Abercrombie wants out of Iraq faster than Obama timetable
By JOHN YAUKEY
Gannett Washington Bureau
WASHINGTON — Rep. Neil Abercrombie, (D-Hawai'i), a senior member of the House Armed Services Committee, today said that U.S. forces in Iraq should be leaving faster than President Obama has ordered, and that the campaign in Afghanistan lacks direction.
On Friday, Obama called for removing about two-thirds of the roughly 142,000 troops in Iraq by the end of August 2010. As many as 50,000 troops would remain after that to help train the Iraqi forces and protect Americans in Iraq.
"I think it can be done faster," Abercrombie said, speaking on CNN.
Abercrombie's comments signal what could become a growing rift between some Democrats and Obama on policy in Iraq.
During his presidential campaign, Obama pledged to withdraw combat troops within 16 months of taking office.

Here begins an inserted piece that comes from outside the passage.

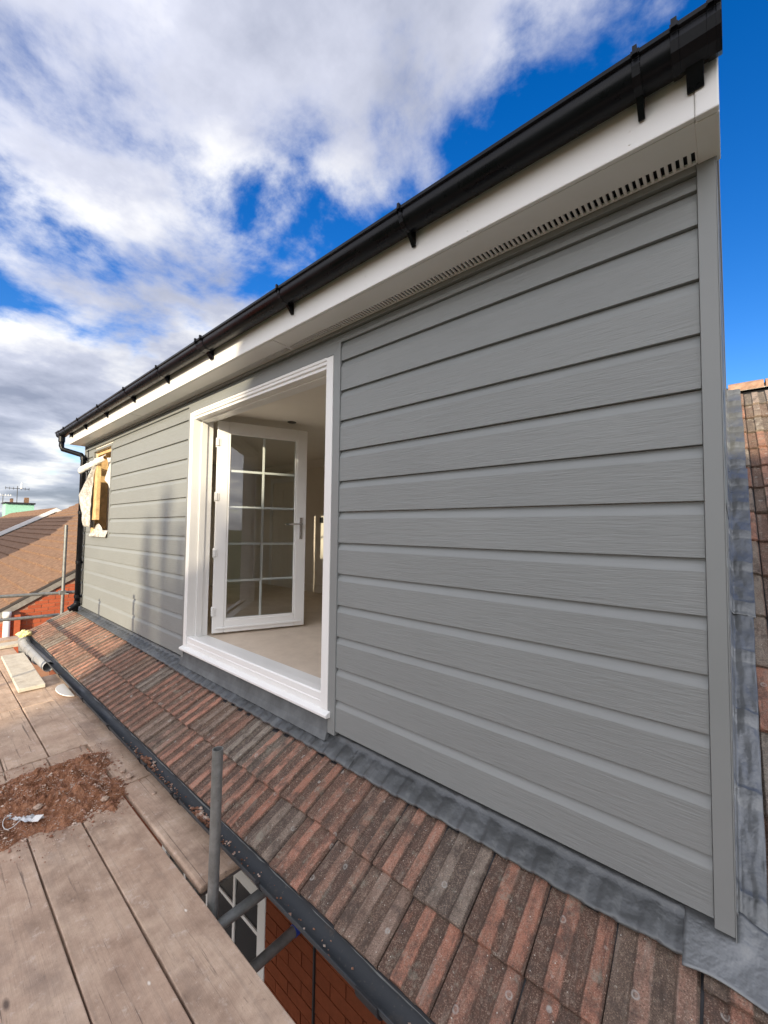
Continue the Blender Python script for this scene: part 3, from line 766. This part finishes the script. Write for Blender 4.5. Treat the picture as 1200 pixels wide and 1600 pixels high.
# silt and moss crumbs lying in the gutter
s = MB()
for cx, n, wd in ((-3.06, 90, .14), (-2.27, 110, .10), (-3.2, 60, .25), (-2.7, 60, .35), (-1.25, 20, .5), (-2.0, 40, .4)):
    for i in range(n):
        x = random.gauss(cx, wd*.5); a = random.gauss(-.15, .35); r = random.uniform(.003, .009)*(1.4 if n > 80 else .8)
        y = GY+.7*GR*math.sin(a); z = GZ-math.sqrt(max(1e-6, (GR-.004)**2-(y-GY)**2))+r*.7+(.012*math.exp(-((x-cx)/(wd*.4))**2)*random.random() if n > 80 else 0)
        nb = len(s.v)
        for dx, dy, dz in ((1,0,0),(-1,0,0),(0,1,0),(0,-1,0),(0,0,1),(0,0,-1)):
            s.v.append((x+dx*r*random.uniform(.6,1.8), y+dy*r*random.uniform(.6,1.3), z+dz*r*random.uniform(.4,.9)))
        s.f += [tuple(nb+q for q in t) for t in ((0,2,4),(2,1,4),(1,3,4),(3,0,4),(2,0,5),(1,2,5),(3,1,5),(0,3,5))]
tag(s.build('gutter_silt', STONE, None), 'brown crumbs and leaf bits lying in the lower black gutter', 'debris', kind='stuff')

# --- brick wall under the eaves: bricks proud of a mortar sheet
YW = -.30
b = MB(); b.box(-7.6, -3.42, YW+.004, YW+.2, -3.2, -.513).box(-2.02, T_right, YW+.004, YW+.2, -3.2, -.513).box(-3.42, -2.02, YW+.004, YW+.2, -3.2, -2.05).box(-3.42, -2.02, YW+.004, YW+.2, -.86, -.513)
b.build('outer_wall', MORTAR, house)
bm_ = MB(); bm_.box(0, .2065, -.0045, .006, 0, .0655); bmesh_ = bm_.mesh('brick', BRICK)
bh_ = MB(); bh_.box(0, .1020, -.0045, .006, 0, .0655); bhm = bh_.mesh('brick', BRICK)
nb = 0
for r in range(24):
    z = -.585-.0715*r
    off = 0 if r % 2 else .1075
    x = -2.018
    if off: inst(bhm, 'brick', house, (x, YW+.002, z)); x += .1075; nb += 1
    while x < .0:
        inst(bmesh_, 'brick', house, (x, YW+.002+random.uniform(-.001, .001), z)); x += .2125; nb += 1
# expansion joint strip
MB().box(-1.604, -1.594, YW-.012, YW+.003, -3.15, -.515).build('movement_joint', DARK, house)
# window below the eaves
wf = MB(); wx0, wx1, wz0, wz1 = -3.42, -2.022, -2.05, -.862
framering(wf, wx0, wx1, wz0, wz1, .075, YW-.006, YW+.06); wfo = wf.build('window', UPVC, house, bevel=.004)
for x in (-3.07, -2.73, -2.39):
    o = MB().box(x-.012, x+.012, YW+.018, YW+.032, wz0+.075, wz1-.075).build('glazing_bar', UPVC, None); o.parent = wfo; o.matrix_parent_inverse = Matrix()
for z in (-1.15, -1.45, -1.75):
    o = MB().box(wx0+.075, wx1-.075, YW+.0185, YW+.0315, z-.011, z+.011).build('glazing_bar', UPVC, None); o.parent = wfo
o = MB().quad((wx0+.07, YW+.026, wz0+.07), (wx1-.07, YW+.026, wz0+.07), (wx1-.07, YW+.026, wz1-.07), (wx0+.07, YW+.026, wz1-.07)).build('pane', plain('dark window glass', (.012, .013, .014), .12, spec=.25), None); o.parent = wfo
MB().box(-4.8, -1.9, YW+.21, YW+1.0, -2.3, -.6).build('room_behind_window', DARK, house)
# side and back of the house so nothing is open
b = MB(); b.box(-7.6, -7.45, YW+.21, 8.4, -3.2, -.30).box(T_right-.15, T_right, YW+.21, 8.4, -3.2, -.3).box(-7.6, T_right, 8.4, 8.5, -3.2, -.3); b.build('outer_wall', REDB, house)
b = MB(); b.quad((-7.69, yr, zr_-.05), (T_right, yr, zr_-.05), (T_right, 8.7, -.35), (-7.69, 8.7, -.35)); b.build('rear_roof', NTILE, house)
b = MB(); b.prism([(YW+.21, -.31), (8.4, -.31), (yr, zr_-.13)], -7.6, -7.48); b.prism([(YW+.21, -.31), (8.4, -.31), (yr, zr_-.13)], T_right-.12, T_right-.01); b.build('gable_wall', REDB, house)

# ================================================================== things at the small window
bt = MB(); bt.box(-6.70, -6.53, -.075, -.03, 1.26, 2.10); tag(bt.build('timber_batten', TIMBER, None, bevel=.003), 'yellow timber batten hanging upright in the small window opening', 'batten')
bt = MB(); bt.box(-6.93, -6.79, -.03, .015, WZ0+.001, WZ0+.13); tag(bt.build('timber_block', TIMBER, None, bevel=.003), 'short timber block on the sill of the small window opening', 'timber')
lft = [(-6.62, 2.09), (-6.70, 1.93), (-7.02, 1.77), (-7.26, 1.62), (-7.16, 1.48), (-7.05, 1.35), (-6.98, 1.17)]
rgt = [(-6.50, 2.10), (-6.62, 1.93), (-6.64, 1.77), (-6.64, 1.62), (-6.64, 1.48), (-6.66, 1.35), (-6.70, 1.16)]
def ip(l, t):
    t *= len(l)-1; i = min(int(t), len(l)-2); f_ = t-i; return [l[i][k]*(1-f_)+l[i+1][k]*f_ for k in (0, 1)]
def cl(u, v):
    a, b_ = ip(lft, v), ip(rgt, v); x = a[0]+(b_[0]-a[0])*u; z = a[1]+(b_[1]-a[1])*u
    y = -.085-.05*math.sin(v*3.0)*(1-u)+.022*math.sin(u*9+v*3)+.012*fn(u*5, v*7)
    return (x, y, z)
s = MB(); s.grid(cl, 24, 40); tag(s.build('membrane_sheet', CLOTH, None, smooth=True, solid=.003), 'torn grey membrane sheet hanging out beside the small window', 'sheet')
def fl(u, v):
    x = -7.16+.92*u; z = 1.98+.10*u+(.055-.11*v)*(1-.3*u)+.01*fn(u*8, v*3); y = -.13-.03*math.sin(v*3)+.07*u+.012*fn(u*6, v*5)
    return (x, y, z)
s = MB(); s.grid(fl, 30, 8); tag(s.build('white_flap', WHITEF, None, smooth=True, solid=.003), 'white folded flap of sheeting at the top of the small window', 'sheet')
def ws(u, v):
    zt = 2.12-.02*u; zb = 1.62-.55*(u-.35 if u > .35 else 0)*1.0+.2*(1-u); z = zt+(zb-zt)*v
    return (-6.54+.35*u, .03+.02*math.sin(u*6+v*4), z)
s = MB(); s.grid(ws, 16, 20); tag(s.build('white_liner', WHITEF, None, smooth=True, solid=.002), 'white plastic liner hanging inside the small window right of the batten', 'sheet')
def ws2(u, v):
    return (-6.93+.76*u, -.02-.03*v+.01*fn(u*9, v*4), 1.12-.09*v+.09*(1-v)*max(0, math.sin(u*6-1)))
s = MB(); s.grid(ws2, 30, 8); tag(s.build('sill_wrap', CLOTH, None, smooth=True, solid=.003), 'crumpled membrane folded over the sill of the small window', 'sheet')

# ================================================================== scaffold
ZD = -.5; BT = .038
def sboard(x0, x1, y0, y1, label, z=ZD, mat=DECK, round_=.004, rot=0., group='scaffold boards of the deck', name='scaffold_board'):
    L = x1-x0; Wd = y1-y0
    nx = max(8, int(L/.08)); s = MB()
    sd_ = random.uniform(0, 50)
    cup = random.uniform(-.0015, .002)
    def top(u, v):
        return (L*(u-.5), Wd*(v-.5)+.0025*fn(u*L*2.2, sd_)*(1 if abs(v-.5) > .49 else 0), cup*math.sin(v*math.pi)+.0015*fn(u*L*3, v*3, sd_))
    n0 = len(s.v); s.grid(top, nx, 6)
    # skirts and bottom
    m = 7
    b0 = len(s.v); s.v += [(L*(i/nx-.5), -Wd/2, -BT) for i in range(nx+1)]; s.f += [(i*m, (i+1)*m, b0+i+1, b0+i) for i in range(nx)]
    b1 = len(s.v); s.v += [(L*(i/nx-.5), Wd/2, -BT) for i in range(nx+1)]; s.f += [(i*m+6, b1+i, b1+i+1, (i+1)*m+6) for i in range(nx)]
    s.f += [(b0+i, b0+i+1, b1+i+1, b1+i) for i in range(nx)]
    s.f.append(tuple([b0]+[b1]+[6-i for i in range(7)])); s.f.append(tuple([b0+nx]+[nx*m+i for i in range(7)]+[b1+nx]))
    o = s.build(name, mat, None, bevel=round_)
    o.location = ((x0+x1)/2, (y0+y1)/2, z); o.rotation_euler = (0, 0, rot)
    return tag(o, label, 'board', group)
wY = .2255
near = [(-.965, -.743, 'near deck board along the gap beside the roof gutter'), (-1.191, -.9725, 'near deck board one in from the gap, running under the soil heap'),
        (-1.4165, -1.199, 'near deck board third from the gap, its end under the soil heap'), (-1.642, -1.4245, 'near deck board fourth from the gap at the photo edge'), (-1.868, -1.650, 'near deck board behind the photographer, outermost of the near run')]
for y0, y1, lb in near: sboard(-3.80, 1.6, y0, y1, lb)
mid = [(-.946, -.712, 'middle deck board beside the gutter, between soil heap and pale plank'), (-1.186, -.955, 'middle deck board second from the gutter, half in sun'), (-1.424, -1.195, 'middle deck board third from the gutter at the left edge'), (-1.66, -1.433, 'middle deck board outermost, crossing the left edge')]
for y0, y1, lb in mid: sboard(-4.985, -3.812, y0, y1, lb)
far = [(-.944, -.712, 'far sunlit deck board beneath the pale plank'), (-1.180, -.952, 'far sunlit deck board second from the gutter'), (-1.416, -1.19, 'far sunlit deck board third from the gutter')]
for y0, y1, lb in far: sboard(-8.3, -4.997, y0, y1, lb)
sboard(-5.85, -3.045, -.720, -.475, 'inner board tucked under the lower gutter, far half', z=ZD-.002, group='inner boards under the gutter')
sboard(-3.03, -1.925, -.722, -.475, 'inner board with a rounded corner ending at the upright tube', z=ZD+.004, round_=.010, group='inner boards under the gutter')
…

That will take 19 months under the plan Obama unveiled Friday in a speech to Marines at Camp Lejeune, N.C.
And it will leave more troops behind than some Democrats would like.
House Speaker Nancy Pelosi, (D-Calif.), has said she believes that a residual force of 15,000 to 20,000 — less than half of what Obama has proposed — would be sufficient.
While Obama has said that the U.S. troops in Iraq have had some success over the past year, Abercrombie said that has largely come from hiring insurgents to work in the Iraqi military and security forces.
"We bribed people," he told CNN. "We paid people not to kill us."
Abercrombie joined a growing chorus of lawmakers and military experts in telling CNN that the campaign in Afghanistan lacks a coherent strategy.
Obama also has ordered 17,000 more troops into Afghanistan, where the Taliban are resurgent and violence has increased. The United States already has about 34,000 troops there.